Удивительной иллюстрацией противоречий эпохи может стать судьба Д. Шостаковича, одного из величайших русских композиторов ХХ века. Он пять раз становился лауреатом Сталинской премии, но при этом редкая погромная кампания обходилась без разноса Дмитрия Дмитриевича. Правда, и сам великий композитор частенько ставил свою подпись под всякими довольно грязными обращениями – от коллективных писем с требованием казнить презренных «врагов народа» до осуждения отщепенцев-диссидентов. «Какая сила заставляет великого композитора XX века стать жалкой марионеткой третьестепенных чиновников из министерства культуры и по их воле подписывать любую презренную бумажку, защищая кого прикажут за границей, травя кого прикажут у нас?», – возмущался А. Солженицын, и вместе с ним вся либеральная интеллигенция (57). Не принимала его и власть. Молотов о Шостаковиче говорил: «А что у него хорошего? По-моему, только песня “Нас утро встречает прохладой…” Хорошая. Слава богу, слова тоже хорошие, мотив хороший, бодрый…» (58) Компетентное восприятие творчества композитора…
А вот свидетельство отношения коллег. Вернее, «сами композиторы помалкивали, несло от их жен», – пишет в своих дневниках добрейший Е. Шварц, автор глубоко психологичных пьес «Обыкновенное чудо», «Тень» и «Дракон». Цитируем его наблюдения: «Одна из них, неглупая и добрая, глупела и свирепела, едва речь заходила о Дмитрии Дмитриевиче: “Это выродок, выродок! Я вчера целый час сидела и смотрела, как он играет на бильярде! Просто оторваться не могла, все смотрела, смотрела… ну, выродок, да и только!”… Я ужаснулся этой ненависти, которой даже прицепиться не к чему, и пожаловался еще более умной и доброй жене другого музыканта.

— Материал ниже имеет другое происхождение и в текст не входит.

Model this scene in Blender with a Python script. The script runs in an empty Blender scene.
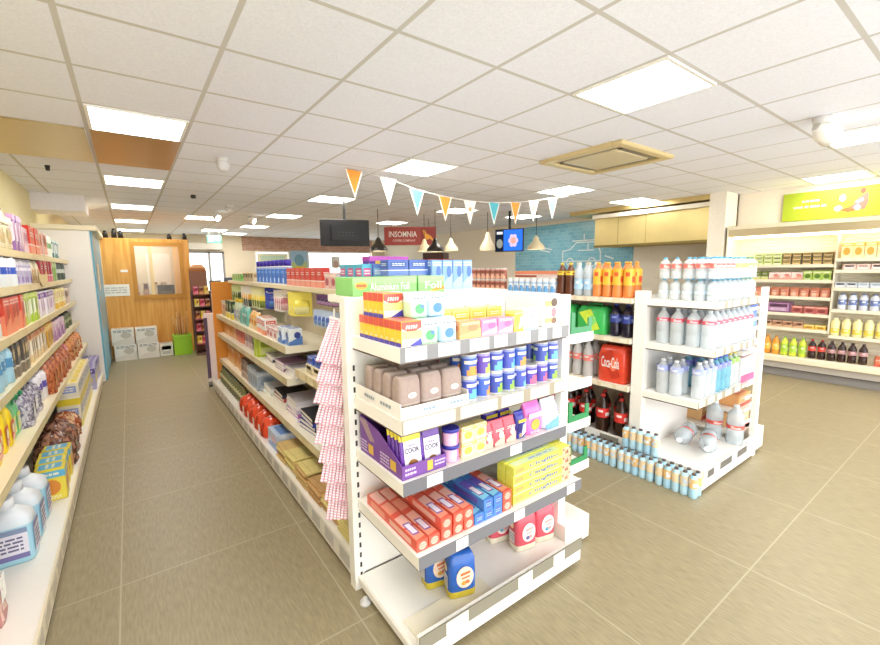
import bpy, math, random
from mathutils import Matrix, Vector
rnd = random.Random(7)
PI = math.pi
SC = bpy.context.scene
COL = SC.collection
ORD = ['first','second','third','fourth','fifth','sixth','seventh','eighth','ninth','tenth','eleventh','twelfth','thirteenth',
 'fourteenth','fifteenth','sixteenth','seventeenth','eighteenth','nineteenth','twentieth','twenty-first','twenty-second',
 'twenty-third','twenty-fourth','twenty-fifth','twenty-sixth','twenty-seventh','twenty-eighth','twenty-ninth','thirtieth']

# ------------------------------------------------------------------ materials
def lin(c):
    return tuple((x/12.92 if x <= .04045 else ((x+.055)/1.055)**2.4) for x in c)
def H(s):
    s = s.lstrip('#'); return tuple(int(s[i:i+2], 16)/255 for i in (0, 2, 4))

def base_mat(name):
    m = bpy.data.materials.new(name); m.use_nodes = True
    nt = m.node_tree; nt.nodes.clear()
    o = nt.nodes.new('ShaderNodeOutputMaterial')
    p = nt.nodes.new('ShaderNodeBsdfPrincipled')
    nt.links.new(p.outputs[0], o.inputs[0])
    return m, nt, p, o

def painted(name, rough, metallic=0., vary=.06, scale=30., bump=0.):
    """colour printed on the faces (attribute Col) with a faint procedural mottling"""
    m, nt, p, o = base_mat(name)
    at = nt.nodes.new('ShaderNodeAttribute'); at.attribute_name = 'Col'
    tc = nt.nodes.new('ShaderNodeTexCoord')
    nz = nt.nodes.new('ShaderNodeTexNoise'); nz.inputs['Scale'].default_value = scale
    nt.links.new(tc.outputs['Object'], nz.inputs['Vector'])
    mr = nt.nodes.new('ShaderNodeMapRange')
    mr.inputs['To Min'].default_value = 1-vary; mr.inputs['To Max'].default_value = 1+vary
    nt.links.new(nz.outputs['Fac'], mr.inputs['Value'])
    mx = nt.nodes.new('ShaderNodeVectorMath'); mx.operation = 'SCALE'
    nt.links.new(at.outputs['Color'], mx.inputs[0]); nt.links.new(mr.outputs[0], mx.inputs['Scale'])
    nt.links.new(mx.outputs[0], p.inputs['Base Color'])
    p.inputs['Roughness'].default_value = rough
    p.inputs['Metallic'].default_value = metallic
    if bump:
        b = nt.nodes.new('ShaderNodeBump'); b.inputs['Strength'].default_value = bump; b.inputs['Distance'].default_value = .003
        nt.links.new(nz.outputs['Fac'], b.inputs['Height']); nt.links.new(b.outputs[0], p.inputs['Normal'])
    return m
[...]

Но и эта жена прижала уши, оскалила зубы и ответила: “Ненавидеть его, конечно, не следует, но что он выродок – это факт”. И пошла, и пошла. Я умолк… Мужья чувствовали страх, а их жены еще и ненависть. Вот почему, как загипнотизированная, глядела одна из них и не могла наглядеться, чувствуя, что перед ней существо другого мира» (59). Одиноким же человеком был Дмитрий Шостакович – истинный гений ХХ века!